TASK GOAL - Set down all of the data that follows word for word, without the images.

DATA EXCERPT -
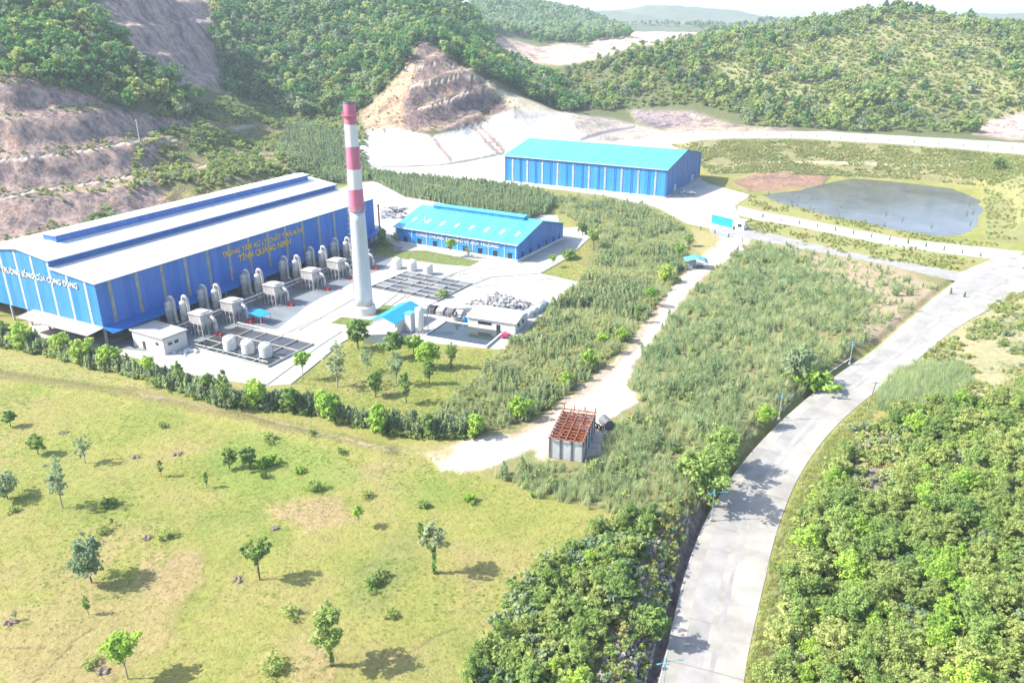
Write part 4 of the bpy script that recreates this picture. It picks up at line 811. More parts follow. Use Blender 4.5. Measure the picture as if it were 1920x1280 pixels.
# ------------------------------------------------------------------ second blue building
B0 = P(743, 455); BA = math.atan2(269.4 - 295.7, 1.9 + 44.2)
bb = thing('sorting_building', 'low blue building with turquoise roof, skylights and wall lettering', 'factory building', B0, BA); L2, W2, E2, R2 = 53.0, 36.0, 6.4, 10.9
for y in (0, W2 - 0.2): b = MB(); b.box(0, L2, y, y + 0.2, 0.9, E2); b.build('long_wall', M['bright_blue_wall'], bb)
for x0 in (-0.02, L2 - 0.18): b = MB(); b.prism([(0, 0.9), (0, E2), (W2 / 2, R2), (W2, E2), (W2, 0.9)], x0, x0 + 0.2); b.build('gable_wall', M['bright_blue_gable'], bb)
b = MB(); b.box(-0.06, L2 + 0.06, -0.06, 0.26, 0, 0.9); b.box(-0.06, L2 + 0.06, W2 - 0.26, W2 + 0.06, 0, 0.9); b.box(-0.06, 0.26, 0.26, W2 - 0.26, 0, 0.9); b.box(L2 - 0.26, L2 + 0.06, 0.26, W2 - 0.26, 0, 0.9); b.build('plinth', M['plaster'], bb)
k2 = (R2 - E2) / (W2 / 2)
b = MB(); e = 0.7; b.prism([(-e, E2 - e * k2), (-e, E2 - e * k2 + 0.14), (W2 / 2, R2 + 0.18), (W2 + e, E2 - e * k2 + 0.14), (W2 + e, E2 - e * k2), (W2 / 2, R2 + 0.04)], -0.6, L2 + 0.6); rf = b.build('roof', M['cyan_roof'], bb)
b = MB(); b.box(-0.6, L2 + 0.6, -0.86, -0.7, E2 - 0.25, E2 + 0.02); b.build('gutter', M['white_paint'], bb)
b = MB(); b.box(6.5, 46.5, W2 / 2 - 1.7, W2 / 2 + 1.7, R2 - 0.5, R2 + 1.05); rv2 = b.build('ridge_vent', M['bright_blue_wall'], bb)
b = MB(); b.prism([(W2 / 2 - 2.1, R2 + 1.05), (W2 / 2 - 2.1, R2 + 1.15), (W2 / 2, R2 + 1.55), (W2 / 2 + 2.1, R2 + 1.15), (W2 / 2 + 2.1, R2 + 1.05)], 6.1, 46.9); b.build('vent_roof', M['cyan_roof'], rv2)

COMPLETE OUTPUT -
Write part 4 of the bpy script that recreates this picture. It picks up at line 811. More parts follow. Use Blender 4.5. Measure the picture as if it were 1920x1280 pixels.
# ------------------------------------------------------------------ second blue building
B0 = P(743, 455); BA = math.atan2(269.4 - 295.7, 1.9 + 44.2)
bb = thing('sorting_building', 'low blue building with turquoise roof, skylights and wall lettering', 'factory building', B0, BA); L2, W2, E2, R2 = 53.0, 36.0, 6.4, 10.9
for y in (0, W2 - 0.2): b = MB(); b.box(0, L2, y, y + 0.2, 0.9, E2); b.build('long_wall', M['bright_blue_wall'], bb)
for x0 in (-0.02, L2 - 0.18): b = MB(); b.prism([(0, 0.9), (0, E2), (W2 / 2, R2), (W2, E2), (W2, 0.9)], x0, x0 + 0.2); b.build('gable_wall', M['bright_blue_gable'], bb)
b = MB(); b.box(-0.06, L2 + 0.06, -0.06, 0.26, 0, 0.9); b.box(-0.06, L2 + 0.06, W2 - 0.26, W2 + 0.06, 0, 0.9); b.box(-0.06, 0.26, 0.26, W2 - 0.26, 0, 0.9); b.box(L2 - 0.26, L2 + 0.06, 0.26, W2 - 0.26, 0, 0.9); b.build('plinth', M['plaster'], bb)
k2 = (R2 - E2) / (W2 / 2)
b = MB(); e = 0.7; b.prism([(-e, E2 - e * k2), (-e, E2 - e * k2 + 0.14), (W2 / 2, R2 + 0.18), (W2 + e, E2 - e * k2 + 0.14), (W2 + e, E2 - e * k2), (W2 / 2, R2 + 0.04)], -0.6, L2 + 0.6); rf = b.build('roof', M['cyan_roof'], bb)
b = MB(); b.box(-0.6, L2 + 0.6, -0.86, -0.7, E2 - 0.25, E2 + 0.02); b.build('gutter', M['white_paint'], bb)
b = MB(); b.box(6.5, 46.5, W2 / 2 - 1.7, W2 / 2 + 1.7, R2 - 0.5, R2 + 1.05); rv2 = b.build('ridge_vent', M['bright_blue_wall'], bb)
b = MB(); b.prism([(W2 / 2 - 2.1, R2 + 1.05), (W2 / 2 - 2.1, R2 + 1.15), (W2 / 2, R2 + 1.55), (W2 / 2 + 2.1, R2 + 1.15), (W2 / 2 + 2.1, R2 + 1.05)], 6.1, 46.9); b.build('vent_roof', M['cyan_roof'], rv2)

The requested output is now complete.